> **Dataset extract**:
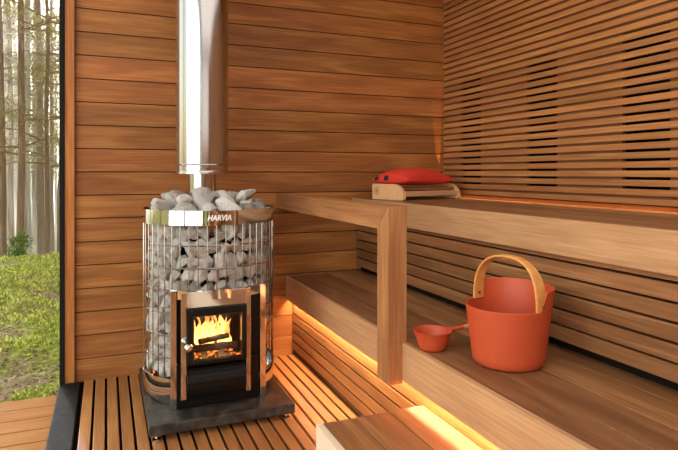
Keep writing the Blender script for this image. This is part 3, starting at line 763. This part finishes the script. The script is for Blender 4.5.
for i in range(36):
    y = 11+40*(i/36)**1.15+random.uniform(-.5, .5); fr = (i*.618) % 1
    x = -y*(.060+.105*fr); specs.append((x, y))
for i, (x, y) in enumerate(specs):
    near = y < 19
    kind = 'birch' if i in (4, 15) else 'pine'
    lab, grp = ('pale birch trunk standing among the pines', 'birches among the pines') if kind == 'birch' else (('tall pine with brown trunk at the near edge of the forest', 'pines at the forest edge') if near else ('slender pine deep in the hazy forest', 'pines deeper in the forest'))
    tree(x, y, random.uniform(.045, .12) if kind == 'pine' else .045, random.uniform(13, 17), kind, lab, grp, nb=40, leafy=.9, low=2.2 if y < 30 else 3)
for i, (x, y) in enumerate([(-2.6, -1.9), (-3.0, -.9), (-2.5, .1), (-3.3, .9), (-2.9, 1.9), (-3.5, 3.0), (-3.1, 4.1), (-3.6, 5.2), (-2.7, -3.0)]):
    tree(x, y, .05+.03*(i % 3), 9, 'pine', 'pine standing close beside the terrace, seen mirrored in the steel flue', 'pines mirrored in the flue', nb=0)
# small shrub
sx_, sy_ = -1.20, 9.6
shb = empty('shrub', (sx_, sy_, gz(sx_, sy_)), 'small green bush at the foot of the pines', 'bush')
lf = MB(); br = MB()
for k in range(22):
    a = random.uniform(0, 6.28); e_ = Vector((sx_+math.cos(a)*random.uniform(.05, .24), sy_+math.sin(a)*.2, gz(sx_, sy_)+random.uniform(.08, .34)))
    br.tube([(sx_, sy_, gz(sx_, sy_)-.03), e_], [.008, .003], 4); leaf_cluster(lf, e_, .08, 40, .022)
br.build('stems', M['bark'], shb); lf.build('leaves', M['shrub'], shb)
# thin sunlit haze between the trees
hz_, t, p = newmat('forest_haze'); t.nodes.remove(p); vs = N(t, 'ShaderNodeVolumeScatter'); vs.inputs['Color'].default_value = (1, .86, .60, 1); vs.inputs['Density'].default_value = .045; vs.inputs['Anisotropy'].default_value = .72
L(t, vs.outputs[0], t.nodes['Material Output'].inputs['Volume'])
prop(MB().box(-30, 12, 9.9, 70, -2.5, 18).build('haze', hz_), 'thin golden haze between the forest trees', 'haze', kind='stuff')
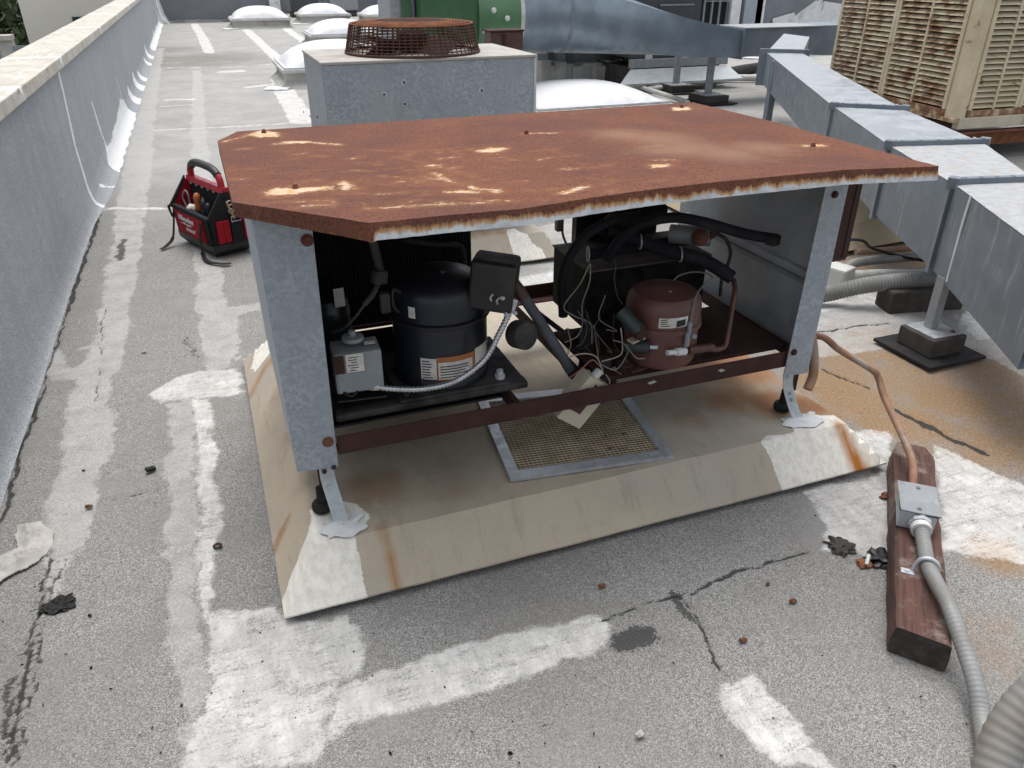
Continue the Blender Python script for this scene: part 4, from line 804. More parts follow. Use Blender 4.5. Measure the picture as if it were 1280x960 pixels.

> **Task requirements**: Pick out and copy every line that contains the word "part".

> **Response to this exercise**:
Keep writing the Blender script for this image. This is part 3, starting at line 763. This part finishes the script. The script is for Blender 4.5.
Continue the Blender Python script for this scene: part 4, from line 804. More parts follow. Use Blender 4.5. Measure the picture as if it were 1280x960 pixels.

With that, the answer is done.